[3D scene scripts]
↓↓↓

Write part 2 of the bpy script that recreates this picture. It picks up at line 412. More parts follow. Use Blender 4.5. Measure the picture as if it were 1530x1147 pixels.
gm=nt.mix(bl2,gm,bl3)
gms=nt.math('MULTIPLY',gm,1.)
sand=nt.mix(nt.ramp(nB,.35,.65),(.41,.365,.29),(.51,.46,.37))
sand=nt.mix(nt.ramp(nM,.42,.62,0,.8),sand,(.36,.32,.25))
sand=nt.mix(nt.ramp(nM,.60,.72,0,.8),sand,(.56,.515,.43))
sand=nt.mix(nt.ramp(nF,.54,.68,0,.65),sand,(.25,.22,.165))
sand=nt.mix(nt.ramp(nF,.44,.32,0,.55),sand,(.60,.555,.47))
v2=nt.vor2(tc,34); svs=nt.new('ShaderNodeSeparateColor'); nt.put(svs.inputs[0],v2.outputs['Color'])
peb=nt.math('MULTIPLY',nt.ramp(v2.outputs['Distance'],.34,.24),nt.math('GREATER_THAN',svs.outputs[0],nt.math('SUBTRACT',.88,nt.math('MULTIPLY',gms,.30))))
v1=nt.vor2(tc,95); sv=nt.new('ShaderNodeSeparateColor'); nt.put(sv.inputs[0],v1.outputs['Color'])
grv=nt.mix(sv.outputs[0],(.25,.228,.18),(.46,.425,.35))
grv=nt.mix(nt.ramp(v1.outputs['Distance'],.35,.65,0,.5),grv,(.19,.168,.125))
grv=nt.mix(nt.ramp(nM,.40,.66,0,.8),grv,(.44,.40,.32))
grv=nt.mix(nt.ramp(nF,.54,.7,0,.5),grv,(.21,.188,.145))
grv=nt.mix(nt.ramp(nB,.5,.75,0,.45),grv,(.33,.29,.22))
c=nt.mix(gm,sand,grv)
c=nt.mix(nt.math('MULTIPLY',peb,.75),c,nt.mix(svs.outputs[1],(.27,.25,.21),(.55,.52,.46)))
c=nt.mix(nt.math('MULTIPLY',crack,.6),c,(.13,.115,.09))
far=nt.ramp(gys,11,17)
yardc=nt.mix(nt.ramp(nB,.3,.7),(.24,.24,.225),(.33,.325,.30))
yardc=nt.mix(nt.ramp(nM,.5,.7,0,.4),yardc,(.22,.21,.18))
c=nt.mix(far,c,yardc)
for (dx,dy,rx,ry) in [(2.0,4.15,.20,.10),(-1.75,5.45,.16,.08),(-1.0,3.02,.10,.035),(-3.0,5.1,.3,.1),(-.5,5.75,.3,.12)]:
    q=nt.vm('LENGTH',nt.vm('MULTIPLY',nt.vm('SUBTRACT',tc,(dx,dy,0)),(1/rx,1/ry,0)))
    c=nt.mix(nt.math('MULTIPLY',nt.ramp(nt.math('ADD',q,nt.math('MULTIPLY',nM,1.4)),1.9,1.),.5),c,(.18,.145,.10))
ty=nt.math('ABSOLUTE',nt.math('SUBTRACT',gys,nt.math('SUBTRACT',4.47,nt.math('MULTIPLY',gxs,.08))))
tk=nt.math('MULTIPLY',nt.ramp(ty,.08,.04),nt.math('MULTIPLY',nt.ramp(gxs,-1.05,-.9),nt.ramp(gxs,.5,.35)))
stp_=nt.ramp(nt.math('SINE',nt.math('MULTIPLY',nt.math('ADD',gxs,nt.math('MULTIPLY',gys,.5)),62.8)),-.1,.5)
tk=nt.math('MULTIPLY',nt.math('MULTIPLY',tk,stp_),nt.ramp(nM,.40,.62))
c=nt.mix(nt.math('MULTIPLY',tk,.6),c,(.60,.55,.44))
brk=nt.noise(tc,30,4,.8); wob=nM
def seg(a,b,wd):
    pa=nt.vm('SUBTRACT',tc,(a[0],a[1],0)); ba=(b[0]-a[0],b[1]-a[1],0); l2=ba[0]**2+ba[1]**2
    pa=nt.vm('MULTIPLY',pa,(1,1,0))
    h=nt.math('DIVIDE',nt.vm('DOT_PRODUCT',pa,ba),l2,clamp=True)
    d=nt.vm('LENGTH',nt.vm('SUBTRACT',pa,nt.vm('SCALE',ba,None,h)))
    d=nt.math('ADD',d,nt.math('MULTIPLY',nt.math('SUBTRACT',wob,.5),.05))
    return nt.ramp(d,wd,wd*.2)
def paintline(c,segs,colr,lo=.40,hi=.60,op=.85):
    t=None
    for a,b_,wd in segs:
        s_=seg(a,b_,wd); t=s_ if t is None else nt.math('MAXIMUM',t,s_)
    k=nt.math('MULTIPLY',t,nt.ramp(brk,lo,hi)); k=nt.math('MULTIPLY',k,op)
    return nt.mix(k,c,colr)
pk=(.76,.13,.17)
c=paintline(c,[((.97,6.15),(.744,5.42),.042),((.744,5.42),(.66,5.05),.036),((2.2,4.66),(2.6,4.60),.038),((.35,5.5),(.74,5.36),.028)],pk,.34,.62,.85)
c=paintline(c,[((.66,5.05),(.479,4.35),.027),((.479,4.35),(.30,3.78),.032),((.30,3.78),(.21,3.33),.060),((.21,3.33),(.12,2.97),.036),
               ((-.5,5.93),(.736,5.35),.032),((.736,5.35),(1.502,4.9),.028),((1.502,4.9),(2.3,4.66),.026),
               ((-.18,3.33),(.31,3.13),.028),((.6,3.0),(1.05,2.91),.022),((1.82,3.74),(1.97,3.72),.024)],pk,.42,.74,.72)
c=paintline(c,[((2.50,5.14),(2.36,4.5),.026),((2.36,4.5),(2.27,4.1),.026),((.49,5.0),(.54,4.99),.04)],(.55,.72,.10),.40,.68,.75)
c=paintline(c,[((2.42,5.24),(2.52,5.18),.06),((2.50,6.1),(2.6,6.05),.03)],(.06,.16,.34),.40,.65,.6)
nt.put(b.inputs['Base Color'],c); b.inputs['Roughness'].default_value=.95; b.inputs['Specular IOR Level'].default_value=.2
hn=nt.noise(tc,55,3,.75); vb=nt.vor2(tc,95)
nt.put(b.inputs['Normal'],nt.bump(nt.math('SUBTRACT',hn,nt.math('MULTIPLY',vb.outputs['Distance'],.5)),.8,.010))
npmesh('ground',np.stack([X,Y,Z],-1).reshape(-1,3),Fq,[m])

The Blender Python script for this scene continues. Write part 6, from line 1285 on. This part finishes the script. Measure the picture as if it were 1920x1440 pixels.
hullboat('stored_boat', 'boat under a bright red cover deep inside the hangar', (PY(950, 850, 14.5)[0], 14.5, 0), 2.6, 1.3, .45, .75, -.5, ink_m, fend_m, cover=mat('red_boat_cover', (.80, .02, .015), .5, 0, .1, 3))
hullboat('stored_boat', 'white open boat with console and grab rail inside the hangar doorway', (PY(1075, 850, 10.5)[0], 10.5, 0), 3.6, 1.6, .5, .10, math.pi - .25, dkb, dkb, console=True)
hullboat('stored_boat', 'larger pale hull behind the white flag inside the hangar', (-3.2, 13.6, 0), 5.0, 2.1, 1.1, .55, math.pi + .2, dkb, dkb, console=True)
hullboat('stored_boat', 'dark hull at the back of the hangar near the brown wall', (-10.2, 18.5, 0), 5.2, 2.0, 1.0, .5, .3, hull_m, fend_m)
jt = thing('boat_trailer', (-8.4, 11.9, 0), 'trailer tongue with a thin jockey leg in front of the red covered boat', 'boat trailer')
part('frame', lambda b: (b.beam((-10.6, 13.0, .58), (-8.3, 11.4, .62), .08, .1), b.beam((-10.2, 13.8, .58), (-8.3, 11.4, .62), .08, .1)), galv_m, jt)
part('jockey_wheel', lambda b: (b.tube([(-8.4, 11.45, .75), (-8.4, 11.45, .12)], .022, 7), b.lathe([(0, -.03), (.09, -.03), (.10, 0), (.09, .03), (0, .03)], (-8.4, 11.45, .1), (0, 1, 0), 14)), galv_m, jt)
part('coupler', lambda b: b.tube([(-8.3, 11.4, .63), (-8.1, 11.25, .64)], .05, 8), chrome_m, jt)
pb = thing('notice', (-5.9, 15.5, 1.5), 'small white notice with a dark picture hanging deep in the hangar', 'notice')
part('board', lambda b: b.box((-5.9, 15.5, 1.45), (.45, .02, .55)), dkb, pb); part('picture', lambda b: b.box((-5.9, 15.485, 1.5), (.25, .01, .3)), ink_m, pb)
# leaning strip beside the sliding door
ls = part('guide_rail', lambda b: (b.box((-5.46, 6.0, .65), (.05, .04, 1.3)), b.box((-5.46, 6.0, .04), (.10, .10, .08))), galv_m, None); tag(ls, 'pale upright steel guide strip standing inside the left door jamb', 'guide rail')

↑↑↑

● Instruction
Begin at the line that has "The Blender Python"; stop after the line that has "hullboat('stored_boat', 'larger pale". Copy every line in that span exactly.

● Solution to this problem
The Blender Python script for this scene continues. Write part 6, from line 1285 on. This part finishes the script. Measure the picture as if it were 1920x1440 pixels.
hullboat('stored_boat', 'boat under a bright red cover deep inside the hangar', (PY(950, 850, 14.5)[0], 14.5, 0), 2.6, 1.3, .45, .75, -.5, ink_m, fend_m, cover=mat('red_boat_cover', (.80, .02, .015), .5, 0, .1, 3))
hullboat('stored_boat', 'white open boat with console and grab rail inside the hangar doorway', (PY(1075, 850, 10.5)[0], 10.5, 0), 3.6, 1.6, .5, .10, math.pi - .25, dkb, dkb, console=True)
hullboat('stored_boat', 'larger pale hull behind the white flag inside the hangar', (-3.2, 13.6, 0), 5.0, 2.1, 1.1, .55, math.pi + .2, dkb, dkb, console=True)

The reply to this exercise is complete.